START

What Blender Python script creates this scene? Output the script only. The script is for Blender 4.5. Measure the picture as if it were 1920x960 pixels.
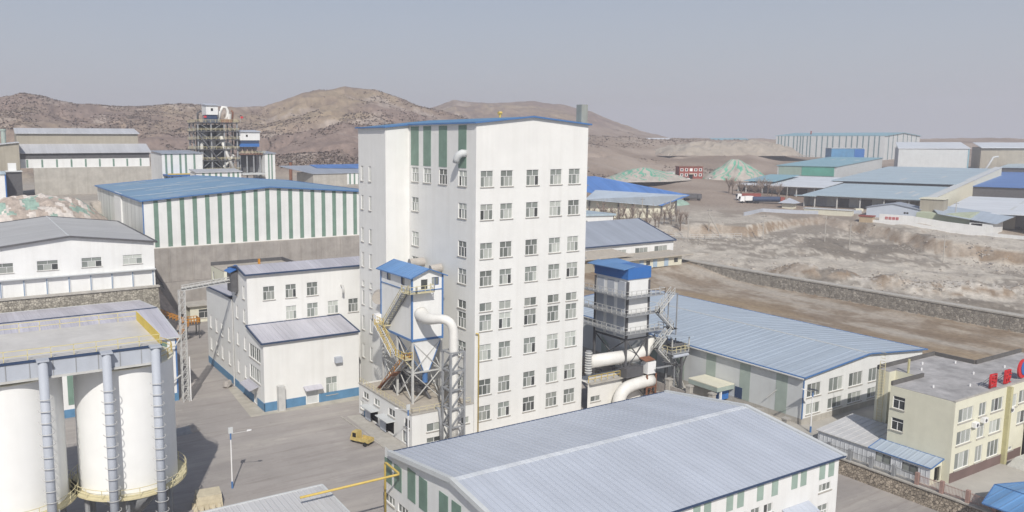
import bpy, math, random
import numpy as np
from mathutils import Vector, Matrix
for o in list(bpy.data.objects): bpy.data.objects.remove(o)
S = bpy.context.scene
COL = S.collection
random.seed(7)
RNG = np.random.default_rng(11)
PI = math.pi
R = math.radians

# ------------------------------------------------------------------ camera, sky, sun, exposure
H = 43.0
cam = bpy.data.cameras.new("camera")
cam_o = bpy.data.objects.new("camera", cam)
COL.objects.link(cam_o)
cam_o.location = (0, 0, H)
cam_o.rotation_euler = (R(90) - math.atan(200 / 1500), 0, R(-30.1))
cam.sensor_width = 36
cam.lens = 36 * 1500 / 1920
cam.shift_x = 160 / 1920
cam.shift_y = -20 / 1920
cam.clip_start = 0.5
cam.clip_end = 9000
S.camera = cam_o

SUN_EL = R(41.6)
SUN_AZ = math.atan2(-0.44, -0.90)          # compass angle of the sun, from +Y towards +X
world = bpy.data.worlds.new("World")
S.world = world
world.use_nodes = True
wn = world.node_tree.nodes
sky = wn.new('ShaderNodeTexSky')
sky.sky_type = 'NISHITA'
sky.sun_disc = False
sky.sun_elevation = SUN_EL
sky.sun_rotation = SUN_AZ % (2 * PI)
sky.altitude = 200
sky.air_density = 1.0
sky.dust_density = 1.5
sky.ozone_density = 3.0
bg = wn['Background']
# hazy air: the sky pales to a flat lavender grey towards the horizon
wl = world.node_tree.links
wtc = wn.new('ShaderNodeTexCoord'); wsp = wn.new('ShaderNodeSeparateXYZ'); wmr = wn.new('ShaderNodeMapRange'); wmx = wn.new('ShaderNodeMix')
wmx.data_type = 'RGBA'
wl.new(wtc.outputs['Generated'], wsp.inputs[0]); wl.new(wsp.outputs['Z'], wmr.inputs['Value'])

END

**WHAT IS ASKED**
Look through the material and say how many lines hold "scene". Give the number only.

**ANSWER TO THIS EXERCISE**
2